You’d think safety precautions at Middough Inc., an architectural, engineering and management services firm, would be centered on hard hats, protective goggles and other construction site gear. But the hazard President and CEO Ronald R. Ledin personally polices is the ice machine.
He’s concerned about little things that might go ignored — like melting ice cubes creating slick spots conducive to slips.
“A lot of this is about awareness so that, over time, you begin to think that way,” Ledin says. “It is a 24/7 issue, and it does impact everybody. Much of our training is not just about things you need to do when you are on a construction site. … It’s really a lifestyle issue.”
Commitment to that lifestyle starts at the top. Leadership’s commitment manifests through a communicated safety policy and, more so, through tangible investments.
One of those investments is in a full-time position of the health and safety discipline manager, held by Tom Sexton. He’s in charge of making sure commitment doesn’t stop with management but extends to the 800 associates.
Safety orientation begins on an employee’s first day — then continues, whether through a computer-based driving course or weekly communications about safety topics for work and home.
Sexton rallies constant employee participation by weaving safety into every process.
“A priority is No. 1 today, but … when you put safety as a value, it stays right there with you,” he says. “You’ve really got to put that into your other systems. Everybody has a standalone safety program, but we work that safety program into our process.”
Each project begins with a safety component to plan precautions through every step. By kickoff time, employees have communicated with the client about their specific safety requirements and hazards unique to the worksite. Often, clients will even conduct their own safety orientations.
“The empowerment (employees) have there is through training — what their knowledge is for a situation,” Sexton says. “That might be specific training for the work they’re doing or specific training from where they’re doing the work.”
But you can’t train for every condition.

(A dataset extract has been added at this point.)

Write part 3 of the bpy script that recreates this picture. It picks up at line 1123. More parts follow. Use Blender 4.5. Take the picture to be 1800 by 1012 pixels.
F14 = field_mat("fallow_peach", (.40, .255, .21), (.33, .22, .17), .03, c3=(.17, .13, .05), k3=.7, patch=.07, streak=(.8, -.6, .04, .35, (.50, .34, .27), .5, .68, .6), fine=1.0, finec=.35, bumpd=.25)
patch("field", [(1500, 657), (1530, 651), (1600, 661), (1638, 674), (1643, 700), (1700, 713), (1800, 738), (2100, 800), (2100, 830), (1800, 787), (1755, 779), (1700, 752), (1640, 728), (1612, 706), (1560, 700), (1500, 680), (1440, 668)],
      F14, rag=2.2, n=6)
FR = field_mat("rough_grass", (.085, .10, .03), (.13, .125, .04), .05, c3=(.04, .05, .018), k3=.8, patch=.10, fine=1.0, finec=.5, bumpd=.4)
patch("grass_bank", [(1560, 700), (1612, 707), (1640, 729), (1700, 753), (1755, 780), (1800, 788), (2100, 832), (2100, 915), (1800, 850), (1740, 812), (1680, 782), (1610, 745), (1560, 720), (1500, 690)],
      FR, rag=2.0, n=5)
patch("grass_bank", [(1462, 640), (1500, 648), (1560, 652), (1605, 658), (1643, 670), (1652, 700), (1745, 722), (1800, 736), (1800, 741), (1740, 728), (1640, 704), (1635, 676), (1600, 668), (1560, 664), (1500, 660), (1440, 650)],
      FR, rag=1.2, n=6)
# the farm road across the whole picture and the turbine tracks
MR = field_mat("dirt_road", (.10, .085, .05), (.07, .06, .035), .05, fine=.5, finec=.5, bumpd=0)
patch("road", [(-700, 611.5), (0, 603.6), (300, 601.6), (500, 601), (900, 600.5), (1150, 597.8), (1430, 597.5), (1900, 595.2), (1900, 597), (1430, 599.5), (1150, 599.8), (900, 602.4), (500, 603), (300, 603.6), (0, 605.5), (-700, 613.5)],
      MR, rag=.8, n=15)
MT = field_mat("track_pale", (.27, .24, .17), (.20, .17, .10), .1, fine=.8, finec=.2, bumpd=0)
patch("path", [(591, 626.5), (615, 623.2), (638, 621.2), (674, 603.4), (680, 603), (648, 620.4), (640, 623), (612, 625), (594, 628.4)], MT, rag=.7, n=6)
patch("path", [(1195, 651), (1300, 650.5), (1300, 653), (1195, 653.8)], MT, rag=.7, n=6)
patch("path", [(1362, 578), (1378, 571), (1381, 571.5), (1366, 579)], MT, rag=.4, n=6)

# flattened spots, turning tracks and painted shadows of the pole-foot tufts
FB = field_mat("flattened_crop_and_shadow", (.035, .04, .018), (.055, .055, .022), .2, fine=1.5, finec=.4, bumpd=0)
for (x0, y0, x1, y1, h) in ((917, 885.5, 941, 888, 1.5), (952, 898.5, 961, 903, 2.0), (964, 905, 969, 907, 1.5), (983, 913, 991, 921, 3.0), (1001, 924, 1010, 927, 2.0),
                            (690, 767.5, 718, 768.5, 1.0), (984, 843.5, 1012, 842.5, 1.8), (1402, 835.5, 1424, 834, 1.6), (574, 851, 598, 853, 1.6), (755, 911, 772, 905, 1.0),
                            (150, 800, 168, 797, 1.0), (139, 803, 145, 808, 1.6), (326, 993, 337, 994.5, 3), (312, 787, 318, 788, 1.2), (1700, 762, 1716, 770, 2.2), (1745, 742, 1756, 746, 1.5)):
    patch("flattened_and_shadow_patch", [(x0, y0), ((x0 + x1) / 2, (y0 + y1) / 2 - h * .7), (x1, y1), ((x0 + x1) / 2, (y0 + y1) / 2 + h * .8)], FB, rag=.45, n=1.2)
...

They’re often unpredictable.
“One of the pitfalls we come into is when they’re sent out to do a project and the site conditions have changed,” Sexton says. “These guys go out and feel the responsibility to get the job done and they’re going to do it whether weather conditions have changed or there’s an upset condition at the client facility.”

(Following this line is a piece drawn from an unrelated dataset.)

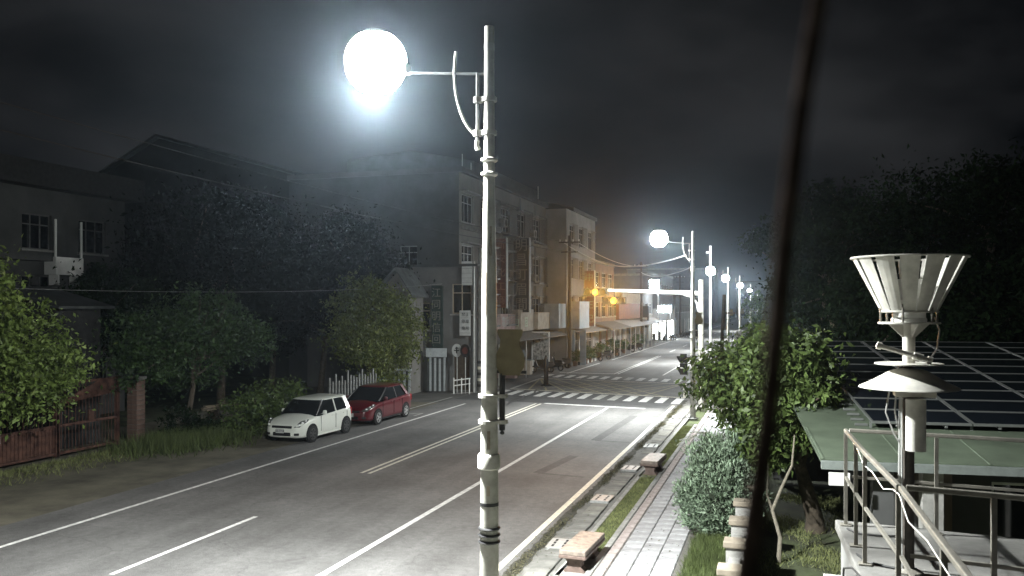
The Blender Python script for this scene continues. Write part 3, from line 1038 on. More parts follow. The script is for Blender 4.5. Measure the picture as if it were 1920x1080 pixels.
# ------------------------------------------------------------------ cars
def car(name, label, loc, rz, L, Wd, Hh, paint, rim, wb, fo, kind):
    t = thing(name, label, 'car', loc, rz, group='cars parked on the left shoulder')
    hw = Wd / 2
    y0 = -L / 2
    # stations along length (front = -y): (y, half width, z bottom, z shoulder, z top)
    if kind == 'swift':
        st = [(0.0, .60, .30, .56, .62), (.05, .74, .22, .66, .70), (.20, .93, .19, .74, .80), (.45, .985, .18, .82, .90), (.85, 1.0, .18, .88, .98), (1.15, 1.0, .18, .91, 1.03),
              (2.0, 1.0, .18, .95, 1.0), (2.9, 1.0, .18, .98, 1.02), (3.35, .99, .20, 1.0, 1.04), (3.58, .95, .26, .98, 1.02), (3.68, .86, .34, .92, .96), (3.70, .80, .40, .86, .88)]
        gh = dict(f0=1.02, f1=1.62, r1=3.42, r0=3.62, zb=.96, zt=Hh - .05)
    else:
        st = [(0.0, .58, .30, .52, .56), (.06, .74, .22, .64, .68), (.25, .93, .19, .74, .80), (.60, .985, .18, .83, .92), (1.0, 1.0, .18, .90, 1.0), (1.25, 1.0, .18, .93, 1.04),
              (2.3, 1.0, .18, .97, 1.02), (3.3, 1.0, .18, 1.0, 1.04), (3.9, .99, .20, 1.02, 1.06), (4.15, .95, .26, 1.0, 1.04), (4.26, .86, .34, .94, .98), (4.30, .80, .40, .88, .90)]
        gh = dict(f0=1.0, f1=1.95, r1=3.65, r0=4.1, zb=.99, zt=Hh - .04)
    q = MB()
    rows = []
    for (yy, wf, zb, zs, zt) in st:
        w = hw * wf
        rows.append([(-0.0, zb), (w * .90, zb), (w * .985, zb + .08), (w, zb + (zs - zb) * .45), (w * .985, zs - .06), (w * .93, zs), (w * .60, zs + (zt - zs) * .75), (0, zt)])
    vs, k = [], len(rows[0])
    full = 2 * k - 2
    for (yy, *_), rw in zip(st, rows):
        ring = [(a, y0 + yy, c) for a, c in rw] + [(-a, y0 + yy, c) for a, c in rw[-2:0:-1]]
        vs += ring
    fs = []
    for i in range(len(st) - 1):
        for j in range(full):
            a, b2 = i * full + j, i * full + (j + 1) % full
            fs.append((a, b2, b2 + full, a + full))
    fs.append(tuple(range(full)))
    fs.append(tuple(range((len(st) - 1) * full, len(st) * full))[::-1])
    q.add(vs, fs)
    body = q.build('body', paint, t, smooth=False)
    body.data.polygons.foreach_set('use_smooth', [True] * len(body.data.polygons))
    ss = body.modifiers.new('smooth', 'SUBSURF')
    ss.levels = ss.render_levels = 2
    # glasshouse: glass loft + roof + pillars
    f0, f1, r1, r0, zb, zt = (gh[k_] for k_ in ('f0', 'f1', 'r1', 'r0', 'zb', 'zt'))
    wb_, wt = hw * .93, hw * .74

    def lvl(s):
        e = s ** 0.9
        w = wb_ + (wt - wb_) * e
        a = f0 + (f1 - f0) * s
        c = r0 + (r1 - r0) * s
        z = zb + (zt - zb) * s
        return w, a, c, z
    q = MB()
    w0, a0, c0, z0 = lvl(0)
    w1, a1, c1, z1 = lvl(1)

    def ringpts(w, a, c, z):
        mid = (a + c) / 2
        return [(-w * .93, y0 + a, z), (-w * .5, y0 + a - .09, z), (w * .5, y0 + a - .09, z), (w * .93, y0 + a, z), (w, y0 + a + .22, z), (w * 1.0, y0 + mid, z), (w * .98, y0 + c - .2, z), (w * .86, y0 + c, z),
                (-w * .86, y0 + c, z), (-w * .98, y0 + c - .2, z), (-w, y0 + mid, z), (-w, y0 + a + .22, z)]
    r0p, r1p = ringpts(w0, a0, c0, z0 - .06), ringpts(w1, a1, c1, z1)
    nR = len(r0p)
    q.add(r0p + r1p, [(i, (i + 1) % nR, (i + 1) % nR + nR, i + nR) for i in range(nR)])
    q.build('window_glass', M_GLASS, t)
    q = MB()
    e = 1.015
    ra = [(x * e, y, z - .035) for x, y, z in r1p]
    rb = [(x * e, y + (.02 if y > y0 + 2 else -.02), z) for x, y, z in r1p]
    rc = [(x * .86, (y - (y0 + (a1 + c1) / 2)) * .9 + y0 + (a1 + c1) / 2, z + .045) for x, y, z in r1p]
    q.add(ra + rb + rc, [(i, (i + 1) % nR, (i + 1) % nR + nR, i + nR) for i in range(nR)] + [(i + nR, (i + 1) % nR + nR, (i + 1) % nR + 2 * nR, i + 2 * nR) for i in range(nR)]
          + [tuple(range(2 * nR, 3 * nR))])
    ro = q.build('roof', paint, t, smooth=True)
    for sx in (-1, 1):
        q = MB()
        pa = Vector((sx * w0 * .95, y0 + a0 + .06, z0 - .03))
        pb = Vector((sx * w1 * .965, y0 + a1 + .06, z1 - .02))
        q.tube([pa, pa.lerp(pb, .5) + Vector((sx * .02, 0, .01)), pb], .035, 6)
        q.build('pillar', M_BLACK, t, smooth=True)
        mid = (a0 + c0) / 2 + .12
        q = MB()
        q.tube([(sx * (w0 + .004), y0 + mid, z0 - .03), (sx * (w1 + .006), y0 + mid - .02, z1 - .02)], .028, 5)
        q.build('pillar', M_BLACK if kind != 'swift' else paint, t)
        q = MB()
        q.add([(sx * (w0 + .022), y0 + c0 - .36, z0 - .05), (sx * (w0 * .9 + .022), y0 + c0 + .025, z0 - .05), (sx * (w1 * .88 + .022), y0 + c1 + .035, z1), (sx * (w1 + .024), y0 + c1 - .34, z1)], [(0, 1, 2, 3)])
        q.build('rear_pillar', paint, t)
        # mirror
        q = MB()
        q.lathe([(.0, -.09), (.07, -.07), (.085, 0), (.06, .07), (.0, .085)], c=(sx * (w0 + .12), y0 + a0 + .42, z0 + .06), n=10, cap=False)
        q.tube([(sx * (w0 - .02), y0 + a0 + .44, z0), (sx * (w0 + .08), y0 + a0 + .42, z0 + .03)], .02, 6)
        q.build('mirror', paint, t, smooth=True)
        # handles, door seam
        for dy in (1.15, 1.95):
            q = MB()
            q.box((sx * (hw * .985 + .004), y0 + f0 + dy, .84), (.03, .17, .03))
            q.build('door_handle', paint, t)
        for dy in (.28, 1.32, 2.15):
            q = MB()
            q.box((sx * (hw * .997), y0 + f0 + dy, .62), (.012, .008, .56))
            q.build('door_seam', M_BLACKM, t)
        q = MB()
        q.box((sx * hw * .95, 0, .22), (.05, wb - .62, .06))
        q.build('sill', M_BLACK if kind != 'swift' else paint, t)
        # headlight and taillight
        q = MB()
        if kind == 'swift':
            P4 = [(sx * hw * .58, .045, .60), (sx * hw * .80, .13, .60), (sx * hw * .97, .46, .80), (sx * hw * .93, .55, .86), (sx * hw * .74, .28, .80)]
        else:
            P4 = [(sx * hw * .54, .05, .62), (sx * hw * .82, .15, .62), (sx * hw * .98, .58, .82), (sx * hw * .93, .72, .88), (sx * hw * .72, .30, .76)]
        nv = len(P4)
        outw = [(a * 1.02, y0 + yv - .035, c + .012) for a, yv, c in P4]
        inn = [(a * .93, y0 + yv + .10, c - .02) for a, yv, c in P4]
        q.add(outw + inn, [tuple(range(nv))] + [(i, (i + 1) % nv, (i + 1) % nv + nv, i + nv) for i in range(nv)])
        hl = q.build('headlight', M_HLGLASS, t)
        for f_ in (.22, .5, .78):
            g_ = MB()
            c_ = Vector(outw[0]).lerp(Vector(outw[1]), .5).lerp(Vector(outw[3]), f_)
            g_.lathe([(.0, -.05), (.036, -.035), (.048, 0), (.036, .035), (.0, .05)], c=tuple(c_ + Vector((0, -.006, .004))), n=10, cap=False)
            g_.build('reflector', M_LENS, hl, smooth=True)
        q = MB()
        q.box((sx * hw * .87, y0 + L - .13, .84), (.12, .14, .30))
        bevel(q.build('taillight', M_RED, t), .03)
        q = MB()
        q.box((sx * hw * .70, y0 + .055, .36), (.18, .09, .085), rz=sx * .42)
        bevel(q.build('fog_lamp', M_BLACK, t), .02)
    # grille, intake, plate, wipers cowl
    q = MB()
    q.box((0, y0 + .018, .615), (hw * .98, .07, .085))
    g = bevel(q.build('grille', M_BLACKM, t), .015)
    q = MB()
    q.box((0, y0 + .004, .36), (hw * .86, .06, .13))
    bevel(q.build('air_intake', M_BLACKM, t), .02)
    q = MB()
    q.box((-.06 if kind == 'swift' else 0, y0 - .028, .475), (.34, .02, .15))
    pl = q.build('number_plate', M_SIGNW, t)
    text('plate_characters', 'OS-7718' if kind == 'swift' else '6752', .11, ((-.06 if kind == 'swift' else 0), y0 - .042, .475), FACE_CAM, M_LETK, pl, ext=.002)
    q = MB()
    q.bb(-hw * .82, hw * .82, y0 + .35, y0 + L - .35, .16, .3)
    q.build('underside', M_BLACKM, t)
    # wheels
    wr = .305
    tm = MB()
    prof = [(.19, -.09), (wr - .03, -.1), (wr, -.07), (wr, .07), (wr - .03, .1), (.19, .09)]
    for r_, z_ in ():
        pass
    nseg = 22
    vs = []
    for r_, x_ in prof:
        for k2 in range(nseg):
            a = 2 * math.pi * k2 / nseg
            vs.append((x_, r_ * math.cos(a), r_ * math.sin(a)))
    fs = [(i * nseg + k2, i * nseg + (k2 + 1) % nseg, (i + 1) * nseg + (k2 + 1) % nseg, (i + 1) * nseg + k2) for i in range(len(prof) - 1) for k2 in range(nseg)]
    tm.add(vs, fs)
    tyre = tm.mesh('tyre', M_TYRE, True)
    rm = MB()
    nsp = 7 if kind == 'swift' else 5
    rm.prism([(.20 * math.cos(a * math.pi / 10), .20 * math.sin(a * math.pi / 10)) for a in range(20)], (-.02, .02), 'x')
    rimd = rm.mesh('rim', M_RIMD if kind == 'swift' else M_BLACKM)
    sp = MB()
    for i in range(nsp):
        a = 2 * math.pi * i / nsp
        Mx = Matrix.Rotation(a, 3, 'X')
        sp.box(tuple(Mx @ Vector((.082, .115, 0))), (.03, .17, .055), M=Mx)
    sp.prism([(.055 * math.cos(a * math.pi / 5), .055 * math.sin(a * math.pi / 5)) for a in range(10)], (.05, .1), 'x')
    ring = MB()
    for i in range(20):
        a = 2 * math.pi * i / 20
        Mx = Matrix.Rotation(a, 3, 'X')
        sp.box(tuple(Mx @ Vector((.082, .192, 0))), (.03, .026, .064), M=Mx)
    spm = sp.mesh('spokes', rim)
    arch = MB()
    arch.prism([(.355 * math.cos(a * math.pi / 10), .355 * math.sin(a * math.pi / 10)) for a in range(20)], (-.05, .0), 'x')
    archm = arch.mesh('arch', M_BLACKM)
    for sx in (-1, 1):
        for wy in (y0 + fo, y0 + fo + wb):
            w = bpy.data.objects.new('wheel', None)
            COL.objects.link(w)
            w.parent = t
            w.location = (sx * (hw - .075), wy, wr)
            w.rotation_euler = (0, 0, 0 if sx > 0 else math.pi)
            inst('tyre', tyre, w)
            inst('rim', rimd, w)
            inst('spokes', spm, w)
            inst('wheel_arch', archm, t, (sx * (hw + .004), wy, .335), 0 if sx > 0 else math.pi)
    return t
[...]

So while specifics are important, the crucial aspect of safety training is general awareness and flexibility.
“The safety policy is you’re allowed to stop [working],” Sexton says. “Don’t put yourself in what you feel is a position of jeopardy.”
He encourages employees to call him, the project manager or the client if they don’t feel safe in unexpected conditions, to work out a compromise.

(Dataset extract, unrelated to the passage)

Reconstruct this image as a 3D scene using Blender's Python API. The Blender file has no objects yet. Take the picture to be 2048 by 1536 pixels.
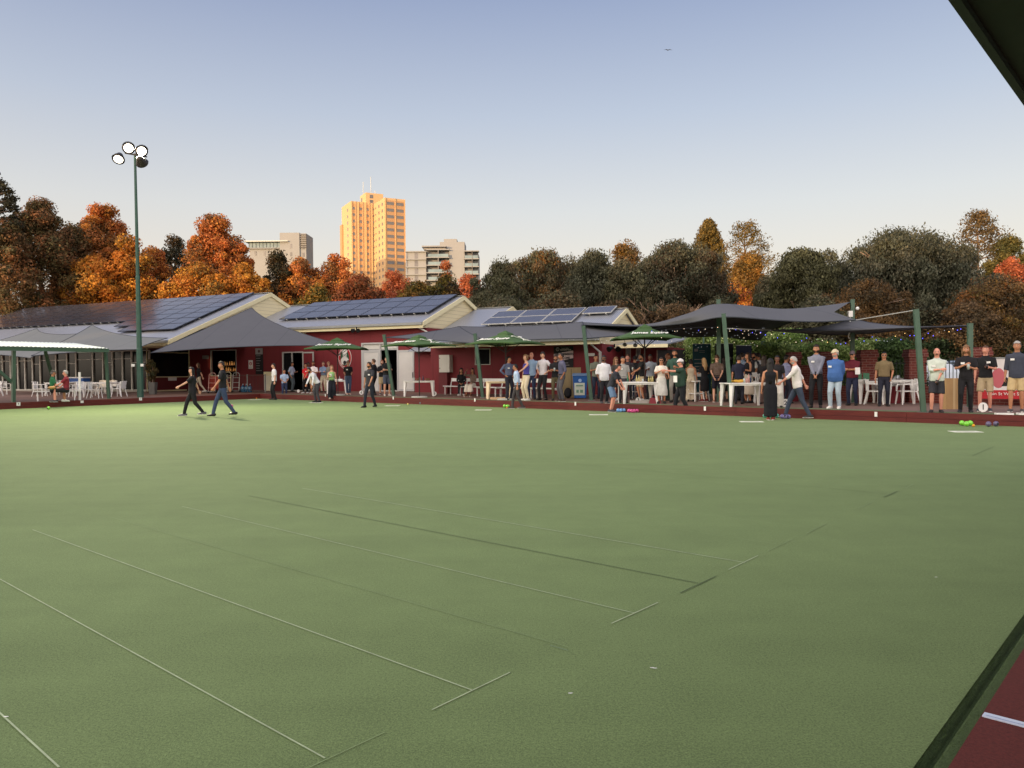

“Some of this is a matter of changing tasks or the order of tasks or the way we do tasks,” he says. “If we had planned to go out on a site at 7:00 in the morning … and if there was an ice storm the night before and the facility had a history of slips, trips and falls on icy surfaces, maybe what we’d do is change our tasks around. We’d … go out at 10:00 after the sun had come up or the salt trucks had come out.”
That awareness has kept Middough below the average Occupational Safety and Health Act Total Recordable Injury Rate since 1999. In 2009, it only logged one recordable OSHA injury, making the program more than worthwhile.
“When somebody comes to work, you owe them the ability to go home in the same shape they came to work — without stitches in their finger or a back injury or a lost limb,” Sexton says.